From Progarchives.com, the ultimate progressive rock music website

siLLy puPPy
5 stars In a world rife with heinous harrumphitude and tantrum yoga, the purveyors of positivity released this phenomenal transitional album way back in1971. One of my earliest introductions to progressive rock music was THE YES ALBUM which burst onto the scene in 1971. So powerful is this album that it completely overpowers the first two which often get completely ignored. Many erroneously believe this to be the first YES album because it is the first of the string of masterpieces that grace the early to mid-70s.

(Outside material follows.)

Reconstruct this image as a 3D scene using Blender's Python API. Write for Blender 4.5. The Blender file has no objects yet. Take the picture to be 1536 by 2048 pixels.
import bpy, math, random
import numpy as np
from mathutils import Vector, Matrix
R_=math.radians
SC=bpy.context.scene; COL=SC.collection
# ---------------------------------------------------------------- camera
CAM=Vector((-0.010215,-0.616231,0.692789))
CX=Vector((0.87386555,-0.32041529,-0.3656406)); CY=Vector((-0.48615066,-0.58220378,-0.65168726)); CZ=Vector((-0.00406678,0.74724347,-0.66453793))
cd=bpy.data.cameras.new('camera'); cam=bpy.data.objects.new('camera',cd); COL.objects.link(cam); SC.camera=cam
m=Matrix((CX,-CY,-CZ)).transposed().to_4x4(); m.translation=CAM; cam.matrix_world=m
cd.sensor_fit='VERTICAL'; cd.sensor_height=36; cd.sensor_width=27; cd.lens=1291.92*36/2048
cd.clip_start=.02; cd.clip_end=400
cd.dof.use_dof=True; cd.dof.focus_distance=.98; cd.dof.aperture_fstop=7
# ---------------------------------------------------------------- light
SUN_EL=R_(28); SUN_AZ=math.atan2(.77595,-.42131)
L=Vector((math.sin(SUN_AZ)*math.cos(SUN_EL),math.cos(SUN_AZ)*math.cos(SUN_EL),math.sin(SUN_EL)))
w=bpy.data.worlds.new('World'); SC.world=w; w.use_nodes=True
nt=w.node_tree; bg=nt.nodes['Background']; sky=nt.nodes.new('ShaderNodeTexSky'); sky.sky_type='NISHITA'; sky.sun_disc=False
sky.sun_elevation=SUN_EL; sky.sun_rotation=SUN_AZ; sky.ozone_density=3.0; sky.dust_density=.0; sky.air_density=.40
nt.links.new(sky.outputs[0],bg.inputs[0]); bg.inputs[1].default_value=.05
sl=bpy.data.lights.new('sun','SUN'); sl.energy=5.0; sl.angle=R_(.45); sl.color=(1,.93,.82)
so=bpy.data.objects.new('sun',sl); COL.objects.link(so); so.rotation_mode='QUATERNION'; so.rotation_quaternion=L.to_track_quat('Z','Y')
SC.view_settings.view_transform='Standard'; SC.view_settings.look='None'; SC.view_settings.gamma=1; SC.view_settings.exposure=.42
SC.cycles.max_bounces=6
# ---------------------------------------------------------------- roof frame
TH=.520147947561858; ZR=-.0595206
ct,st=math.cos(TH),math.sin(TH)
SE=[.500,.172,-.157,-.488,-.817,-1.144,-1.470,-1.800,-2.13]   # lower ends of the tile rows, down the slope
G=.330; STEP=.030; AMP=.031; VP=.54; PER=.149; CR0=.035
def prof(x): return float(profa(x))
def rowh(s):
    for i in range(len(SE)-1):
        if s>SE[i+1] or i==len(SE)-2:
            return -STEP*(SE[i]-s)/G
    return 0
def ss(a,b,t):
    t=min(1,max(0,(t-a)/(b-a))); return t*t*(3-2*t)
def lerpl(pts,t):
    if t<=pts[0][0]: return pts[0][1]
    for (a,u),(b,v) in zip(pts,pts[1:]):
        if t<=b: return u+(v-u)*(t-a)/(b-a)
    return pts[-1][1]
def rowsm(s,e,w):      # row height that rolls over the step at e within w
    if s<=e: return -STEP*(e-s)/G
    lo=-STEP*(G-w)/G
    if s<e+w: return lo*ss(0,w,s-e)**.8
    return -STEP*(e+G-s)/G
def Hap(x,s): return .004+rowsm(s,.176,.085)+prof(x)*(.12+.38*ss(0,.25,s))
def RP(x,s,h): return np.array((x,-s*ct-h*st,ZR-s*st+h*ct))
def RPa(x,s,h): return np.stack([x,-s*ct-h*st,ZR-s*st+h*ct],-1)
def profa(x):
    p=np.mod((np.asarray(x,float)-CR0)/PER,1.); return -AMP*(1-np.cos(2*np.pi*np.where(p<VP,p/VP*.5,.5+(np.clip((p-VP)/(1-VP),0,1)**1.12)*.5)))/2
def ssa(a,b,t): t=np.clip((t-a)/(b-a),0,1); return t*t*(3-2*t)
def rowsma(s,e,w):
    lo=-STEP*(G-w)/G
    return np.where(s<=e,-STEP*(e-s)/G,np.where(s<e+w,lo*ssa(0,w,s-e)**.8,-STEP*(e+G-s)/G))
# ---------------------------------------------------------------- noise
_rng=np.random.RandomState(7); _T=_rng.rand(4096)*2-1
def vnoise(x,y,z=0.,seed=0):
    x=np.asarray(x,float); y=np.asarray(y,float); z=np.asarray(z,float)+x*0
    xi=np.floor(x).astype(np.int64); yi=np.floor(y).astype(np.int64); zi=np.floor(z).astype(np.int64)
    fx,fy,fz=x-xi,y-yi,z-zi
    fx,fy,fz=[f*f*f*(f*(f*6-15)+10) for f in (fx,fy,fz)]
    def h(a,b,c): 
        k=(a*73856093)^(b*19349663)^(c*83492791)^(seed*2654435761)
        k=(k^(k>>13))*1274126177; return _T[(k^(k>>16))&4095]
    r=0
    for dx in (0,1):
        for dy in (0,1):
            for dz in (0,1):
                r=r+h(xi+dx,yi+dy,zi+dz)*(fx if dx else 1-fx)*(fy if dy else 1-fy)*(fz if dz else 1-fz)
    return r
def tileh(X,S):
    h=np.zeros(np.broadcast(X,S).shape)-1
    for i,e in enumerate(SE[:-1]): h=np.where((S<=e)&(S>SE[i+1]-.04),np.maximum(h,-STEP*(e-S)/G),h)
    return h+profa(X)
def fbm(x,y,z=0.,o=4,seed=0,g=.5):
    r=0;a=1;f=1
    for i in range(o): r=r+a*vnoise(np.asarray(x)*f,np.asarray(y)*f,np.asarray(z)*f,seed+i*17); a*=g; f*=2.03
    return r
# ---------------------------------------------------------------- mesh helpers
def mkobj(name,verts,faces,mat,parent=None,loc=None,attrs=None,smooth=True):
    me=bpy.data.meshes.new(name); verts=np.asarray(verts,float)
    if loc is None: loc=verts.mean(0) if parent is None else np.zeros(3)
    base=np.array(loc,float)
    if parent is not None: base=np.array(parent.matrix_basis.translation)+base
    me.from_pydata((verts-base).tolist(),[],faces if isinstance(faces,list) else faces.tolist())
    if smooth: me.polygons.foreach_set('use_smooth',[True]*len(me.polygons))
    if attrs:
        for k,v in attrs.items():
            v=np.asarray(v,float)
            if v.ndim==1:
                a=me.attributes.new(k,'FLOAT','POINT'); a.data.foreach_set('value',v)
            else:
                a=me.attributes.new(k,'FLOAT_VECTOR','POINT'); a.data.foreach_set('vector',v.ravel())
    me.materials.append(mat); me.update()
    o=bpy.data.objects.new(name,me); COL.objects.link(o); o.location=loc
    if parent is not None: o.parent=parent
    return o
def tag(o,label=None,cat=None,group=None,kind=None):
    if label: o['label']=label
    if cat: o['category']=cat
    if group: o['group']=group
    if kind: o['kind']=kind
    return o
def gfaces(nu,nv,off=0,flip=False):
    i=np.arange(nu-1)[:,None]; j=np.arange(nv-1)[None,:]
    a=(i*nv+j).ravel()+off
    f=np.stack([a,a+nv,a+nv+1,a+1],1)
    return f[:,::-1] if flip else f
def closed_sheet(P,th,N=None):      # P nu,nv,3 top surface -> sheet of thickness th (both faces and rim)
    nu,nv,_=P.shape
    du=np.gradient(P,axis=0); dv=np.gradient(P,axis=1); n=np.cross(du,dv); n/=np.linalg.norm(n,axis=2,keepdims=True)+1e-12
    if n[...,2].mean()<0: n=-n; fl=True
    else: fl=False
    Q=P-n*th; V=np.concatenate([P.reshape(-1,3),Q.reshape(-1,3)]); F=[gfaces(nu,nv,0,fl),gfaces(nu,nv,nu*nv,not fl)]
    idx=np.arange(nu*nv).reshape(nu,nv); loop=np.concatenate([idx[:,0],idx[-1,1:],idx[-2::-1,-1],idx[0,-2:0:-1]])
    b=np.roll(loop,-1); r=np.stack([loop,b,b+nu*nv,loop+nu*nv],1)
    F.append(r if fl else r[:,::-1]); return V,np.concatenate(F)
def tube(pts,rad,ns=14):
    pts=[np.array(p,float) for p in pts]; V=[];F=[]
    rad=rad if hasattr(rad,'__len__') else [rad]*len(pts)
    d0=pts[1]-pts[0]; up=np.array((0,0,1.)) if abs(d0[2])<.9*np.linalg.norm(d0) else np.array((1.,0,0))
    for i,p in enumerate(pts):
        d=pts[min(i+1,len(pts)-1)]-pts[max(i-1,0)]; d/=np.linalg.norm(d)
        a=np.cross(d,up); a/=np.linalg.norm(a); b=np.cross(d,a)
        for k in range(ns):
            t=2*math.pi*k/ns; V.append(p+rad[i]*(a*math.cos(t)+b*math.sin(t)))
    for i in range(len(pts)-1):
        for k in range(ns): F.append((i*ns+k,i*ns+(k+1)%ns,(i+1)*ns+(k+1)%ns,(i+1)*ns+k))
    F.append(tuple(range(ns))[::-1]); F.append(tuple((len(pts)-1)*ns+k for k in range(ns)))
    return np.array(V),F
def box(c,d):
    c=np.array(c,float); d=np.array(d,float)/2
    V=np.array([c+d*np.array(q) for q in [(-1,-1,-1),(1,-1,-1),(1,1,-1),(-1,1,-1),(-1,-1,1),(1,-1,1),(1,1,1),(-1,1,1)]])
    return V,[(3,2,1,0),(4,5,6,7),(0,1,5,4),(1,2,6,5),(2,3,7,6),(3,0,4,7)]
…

What we have here is a band who had already developed their sound quite successfully and ratcheted it up to the next several levels and deliver it with a sense of bravado not quite developed on the first two albums. Exit Peter Banks who contributed his signature progressive guitar runs over the basic blues licks of the 60s and in is alien extraordinare Steve Howe who took that sound and jazzed it up with gusto. In still is Tony Kaye on keyboards who just couldn't let that 60s moog sound go. Ultimately he exited stage right because of his unwillingness to progress with the band but on this sole album the crossroads are fertile creating a little musical goldmine in the process. Also gone are the covers and this is the debut of all original YES material which signifies that this band is now ready for prime time.

The magic of this album is how accessible and complex it is at the same time. Just listen to this next to say, "Tales Of Topographic Oceans" or "Relayer" and it's obvious how easy it is to love instantly. That matters not because it is so brilliantly executed. The melodies are contagious but the band is on fire!!!! The passion pit is sweltering with the coals of long lost musical tidbits resurrected to create a renaissance of musical magnificence. Steve Howe's solo piece "The Clap" is a perfect example of how he brings a sorta homey feel to the complexities that arise. The acoustic guitar virtuoso displays a good old countrified bluegrass ragtime blitzkrieg that only replicates itself amongst the more spacey and progressive tracks on this album thus keeping the tunes from spiraling into the stratosphere and reining them in to the accessisphere. A classic of classics that is the perfect place to dive into the wonderful world of YES where even the most hardened progger can entertain melodic magnificence with melodramatic progginess seeping into every nook and note. Hippy dippy and WTF lyrics rule here but that is what makes it so cute and charismatic at the same time. YES! I love this album! YES! Oh God YES!